3. Make A Fool Out Of You

One of the heaviest things to do in your fledgeling surfing lifespan is to get someone to film you for a session. It has to be in good waves, where you can express yourself adequately over an hour or two at a venue you are comfortable with.

Then go home, grab a beer or a soda, sit back and watch the show on a screen.

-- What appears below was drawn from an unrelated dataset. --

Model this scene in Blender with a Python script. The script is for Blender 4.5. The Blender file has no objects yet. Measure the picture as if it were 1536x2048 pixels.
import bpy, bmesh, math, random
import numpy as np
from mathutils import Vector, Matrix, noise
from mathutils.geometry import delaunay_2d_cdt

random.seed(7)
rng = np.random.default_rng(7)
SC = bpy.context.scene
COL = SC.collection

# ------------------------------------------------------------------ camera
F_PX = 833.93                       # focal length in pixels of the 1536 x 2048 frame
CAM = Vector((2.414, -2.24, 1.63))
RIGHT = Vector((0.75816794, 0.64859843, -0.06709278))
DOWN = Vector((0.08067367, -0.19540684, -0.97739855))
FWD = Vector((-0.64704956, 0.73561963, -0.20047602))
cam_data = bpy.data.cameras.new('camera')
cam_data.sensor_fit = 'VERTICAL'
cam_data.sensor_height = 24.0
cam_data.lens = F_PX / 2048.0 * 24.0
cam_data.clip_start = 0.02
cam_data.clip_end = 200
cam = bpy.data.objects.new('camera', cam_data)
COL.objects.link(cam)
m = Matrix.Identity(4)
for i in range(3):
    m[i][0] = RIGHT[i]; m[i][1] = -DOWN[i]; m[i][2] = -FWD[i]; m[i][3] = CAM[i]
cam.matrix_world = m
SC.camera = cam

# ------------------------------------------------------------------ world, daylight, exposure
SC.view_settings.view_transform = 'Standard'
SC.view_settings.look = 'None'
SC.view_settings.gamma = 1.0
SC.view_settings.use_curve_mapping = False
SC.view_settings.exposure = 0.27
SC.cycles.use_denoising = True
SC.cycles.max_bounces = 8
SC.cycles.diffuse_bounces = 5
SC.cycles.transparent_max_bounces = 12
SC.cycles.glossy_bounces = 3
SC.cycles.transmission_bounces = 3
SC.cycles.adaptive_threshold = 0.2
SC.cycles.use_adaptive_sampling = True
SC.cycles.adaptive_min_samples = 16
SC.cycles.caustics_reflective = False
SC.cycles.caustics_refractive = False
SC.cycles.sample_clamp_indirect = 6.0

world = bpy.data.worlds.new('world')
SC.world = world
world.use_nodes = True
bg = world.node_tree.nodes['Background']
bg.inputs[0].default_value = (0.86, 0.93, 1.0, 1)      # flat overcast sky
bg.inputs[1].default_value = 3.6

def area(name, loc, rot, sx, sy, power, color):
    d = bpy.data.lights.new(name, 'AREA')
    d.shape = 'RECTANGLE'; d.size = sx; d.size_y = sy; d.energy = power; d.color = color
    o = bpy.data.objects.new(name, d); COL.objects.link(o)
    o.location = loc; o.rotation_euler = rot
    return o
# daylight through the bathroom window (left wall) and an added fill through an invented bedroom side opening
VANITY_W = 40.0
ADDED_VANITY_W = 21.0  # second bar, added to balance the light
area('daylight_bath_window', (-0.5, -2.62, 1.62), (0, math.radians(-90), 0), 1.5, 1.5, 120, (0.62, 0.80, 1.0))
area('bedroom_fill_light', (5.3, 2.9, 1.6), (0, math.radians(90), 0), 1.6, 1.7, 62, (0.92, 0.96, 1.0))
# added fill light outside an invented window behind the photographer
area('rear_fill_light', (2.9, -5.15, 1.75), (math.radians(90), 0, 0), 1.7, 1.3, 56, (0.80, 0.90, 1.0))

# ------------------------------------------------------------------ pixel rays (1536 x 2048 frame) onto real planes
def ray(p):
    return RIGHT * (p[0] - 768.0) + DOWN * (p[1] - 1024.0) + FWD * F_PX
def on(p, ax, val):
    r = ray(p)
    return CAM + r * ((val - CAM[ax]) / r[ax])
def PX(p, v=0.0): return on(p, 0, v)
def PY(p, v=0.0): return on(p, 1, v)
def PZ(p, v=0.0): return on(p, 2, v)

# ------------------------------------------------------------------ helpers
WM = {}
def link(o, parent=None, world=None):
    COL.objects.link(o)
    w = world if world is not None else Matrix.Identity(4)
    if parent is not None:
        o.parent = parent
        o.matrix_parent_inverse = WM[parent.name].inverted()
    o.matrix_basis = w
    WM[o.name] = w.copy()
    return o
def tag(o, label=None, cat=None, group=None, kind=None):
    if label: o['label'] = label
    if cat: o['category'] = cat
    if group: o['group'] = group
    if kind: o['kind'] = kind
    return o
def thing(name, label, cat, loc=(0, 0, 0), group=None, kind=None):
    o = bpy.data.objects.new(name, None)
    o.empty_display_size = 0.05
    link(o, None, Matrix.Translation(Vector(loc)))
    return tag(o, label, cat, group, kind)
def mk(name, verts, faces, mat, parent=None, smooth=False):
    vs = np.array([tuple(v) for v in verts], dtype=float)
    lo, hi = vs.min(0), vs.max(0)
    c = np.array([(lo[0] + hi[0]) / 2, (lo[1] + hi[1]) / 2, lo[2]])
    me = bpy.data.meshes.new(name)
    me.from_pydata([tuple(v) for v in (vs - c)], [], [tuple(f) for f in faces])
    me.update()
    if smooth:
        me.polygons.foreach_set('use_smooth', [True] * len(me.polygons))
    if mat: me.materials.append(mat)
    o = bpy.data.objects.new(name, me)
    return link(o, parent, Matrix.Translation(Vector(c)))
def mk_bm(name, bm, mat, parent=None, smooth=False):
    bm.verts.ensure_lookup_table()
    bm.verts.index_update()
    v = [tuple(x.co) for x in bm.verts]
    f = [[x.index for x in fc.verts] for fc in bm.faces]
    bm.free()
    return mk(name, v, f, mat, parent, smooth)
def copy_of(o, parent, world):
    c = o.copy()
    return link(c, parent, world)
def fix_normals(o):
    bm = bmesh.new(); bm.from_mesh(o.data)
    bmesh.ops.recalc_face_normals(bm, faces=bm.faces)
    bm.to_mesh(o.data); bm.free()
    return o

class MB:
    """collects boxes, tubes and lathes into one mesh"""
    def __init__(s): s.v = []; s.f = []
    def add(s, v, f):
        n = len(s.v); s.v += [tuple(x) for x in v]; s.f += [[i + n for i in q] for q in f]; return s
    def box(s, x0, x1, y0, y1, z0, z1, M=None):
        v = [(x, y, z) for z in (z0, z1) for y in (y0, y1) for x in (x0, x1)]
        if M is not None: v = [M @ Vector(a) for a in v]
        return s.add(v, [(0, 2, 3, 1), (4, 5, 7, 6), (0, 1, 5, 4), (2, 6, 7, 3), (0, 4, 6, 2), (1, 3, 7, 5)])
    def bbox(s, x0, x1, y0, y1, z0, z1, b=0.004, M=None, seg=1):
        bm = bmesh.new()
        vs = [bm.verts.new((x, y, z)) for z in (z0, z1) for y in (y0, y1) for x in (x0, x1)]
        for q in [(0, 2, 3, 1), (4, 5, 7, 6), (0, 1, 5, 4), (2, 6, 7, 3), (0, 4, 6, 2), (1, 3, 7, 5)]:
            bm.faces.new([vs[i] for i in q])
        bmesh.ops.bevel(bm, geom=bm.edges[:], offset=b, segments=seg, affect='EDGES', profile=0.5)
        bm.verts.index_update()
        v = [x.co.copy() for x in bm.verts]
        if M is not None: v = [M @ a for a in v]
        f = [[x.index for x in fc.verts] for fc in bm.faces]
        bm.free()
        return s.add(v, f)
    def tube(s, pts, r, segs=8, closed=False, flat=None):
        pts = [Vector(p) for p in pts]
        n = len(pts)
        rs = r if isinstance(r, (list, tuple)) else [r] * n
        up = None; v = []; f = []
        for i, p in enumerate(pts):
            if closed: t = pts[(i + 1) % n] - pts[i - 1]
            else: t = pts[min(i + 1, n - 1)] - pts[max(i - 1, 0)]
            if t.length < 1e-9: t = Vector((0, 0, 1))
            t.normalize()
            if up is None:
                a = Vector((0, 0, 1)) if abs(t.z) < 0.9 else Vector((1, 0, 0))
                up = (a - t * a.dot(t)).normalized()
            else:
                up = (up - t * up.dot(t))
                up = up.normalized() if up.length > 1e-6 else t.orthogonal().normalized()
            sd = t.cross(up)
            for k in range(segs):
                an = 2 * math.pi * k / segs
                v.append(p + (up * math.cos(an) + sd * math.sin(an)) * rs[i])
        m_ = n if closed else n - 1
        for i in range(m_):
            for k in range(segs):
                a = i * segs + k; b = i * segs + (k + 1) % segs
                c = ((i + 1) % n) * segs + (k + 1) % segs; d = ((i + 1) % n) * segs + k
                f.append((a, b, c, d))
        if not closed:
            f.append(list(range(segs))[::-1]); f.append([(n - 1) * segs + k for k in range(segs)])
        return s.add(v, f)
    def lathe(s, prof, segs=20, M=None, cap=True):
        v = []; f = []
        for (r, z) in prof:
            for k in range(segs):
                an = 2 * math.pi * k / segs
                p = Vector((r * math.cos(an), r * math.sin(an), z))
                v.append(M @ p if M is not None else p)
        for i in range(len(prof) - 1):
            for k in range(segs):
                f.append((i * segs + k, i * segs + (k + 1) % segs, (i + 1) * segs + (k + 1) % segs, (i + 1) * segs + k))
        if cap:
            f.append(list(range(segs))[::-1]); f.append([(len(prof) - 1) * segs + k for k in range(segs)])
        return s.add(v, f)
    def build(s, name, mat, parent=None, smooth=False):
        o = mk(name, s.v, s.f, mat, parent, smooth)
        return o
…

Many people are utterly dismayed when they see themselves surfing for the first time. Still, it is essential to look past the negatives and glean the positives out of the experience. Maybe if you can alter your stance just a little, then you might be able to turn harder off the bottom. Perhaps you need to drop your trailing arm a little to have more composure. You can only learn from your mistakes in surfing and improve if you can see them.

4. Heavy Rock Jump

It is one of the scariest parts of surfing, yet it has to be conquered. At some stage in your surfing life, you will need to negotiate a gnarly rock jump or, alternatively, do the walk of shame. There is no coming back from a walk of shame for being too scared to jump off the rocks. 

So work it out. 

The trick to dealing with a super-heavy rock jump is to take your time. Don’t get rushed into it. Watch a few sets wash over the jump spot, and roughly work out how much time in between sets. 

Then try and put your eyes on a few rocks leading out. Try and visualize a path through the chaos.

Watch a local jump. Watch a few more locals jump. 

Don’t ever be ashamed of asking someone to spot for you. If someone has a vantage spot and who you trust, let them indicate a break in the sets.

When you commit, do not ever hesitate; just go with full intent. Hesitate, and it’s too late.

5. Ride Another Board

It can be highly beneficial to have a go at another board riding sport. Whether it be snowboarding, skateboarding, kiteboarding or foil surfing, to get a better understanding of your surfboard and how it moves in the water.

In snowboarding, the tiniest movement on the heel or toe-side can turn the board sharply and somewhat uncontrollably at first. As you become accustomed to the finer edge of your turn, you get a better understanding of how to turn off the rails.

Skateboarding has a similar effect, with tiny changes at speed having more considerable consequences and a better understanding of body weight and board movement. 

Each and every board sport has something to offer the surfer, and riding another board or trying another boardsport is part of the journey of improving your surfing.

6. Hit The Pool

The proliferation of wave pools is a global phenomenon, and it is a great time to take full advantage. Many people will talk about nothing comparing to surfing in the ocean. Still, nothing can beat the work done in a wave pool when it comes to improving your surfing technique and actual moves. 

Whether it is a Wavegarden Cove, a Surf Lakes pool or an American Wave Machine, or even a Kelly Slater Wave Ranch, the most essential element of surfing a wave pool is repetition. More so than what could ever be found in the ocean. At a pool like the Cove, you could pinpoint your weakness, find the best wave setting for it, and book sessions until you have improved and perfected your weakness. 

If it’s a backhand barrel, then get a few Pro Sessions under your belt of even a Beast Mode session. Keep at it; keep pulling in on your backhand. Practice grabbing your rail, different grabs, foot placement, leading with your front hand or even stalling in the tube. Keep at it until you have it dialled. Your improvement will be so much faster than doing the same thing in the ocean.

7. Supersize Me

At some stage in your surfing life, you have to go against all of your instincts and paddle out into uncomfortably large surf. You will need to get a bigger board, get your head around the fact that you’re going into surf that you are not comfortable with, and paddle out there. 

Whether you catch any waves or not is irrelevant. The fact is that you changed your mindset away from your usual comfort zone to head to an unknown place. You will learn more about yourself by that simple process of stepping up that you will learn through hundreds of sessions. If you falter, and you come to the cold realization that big waves are not for you, well, that means that you have learned something new, and you’ve improved again.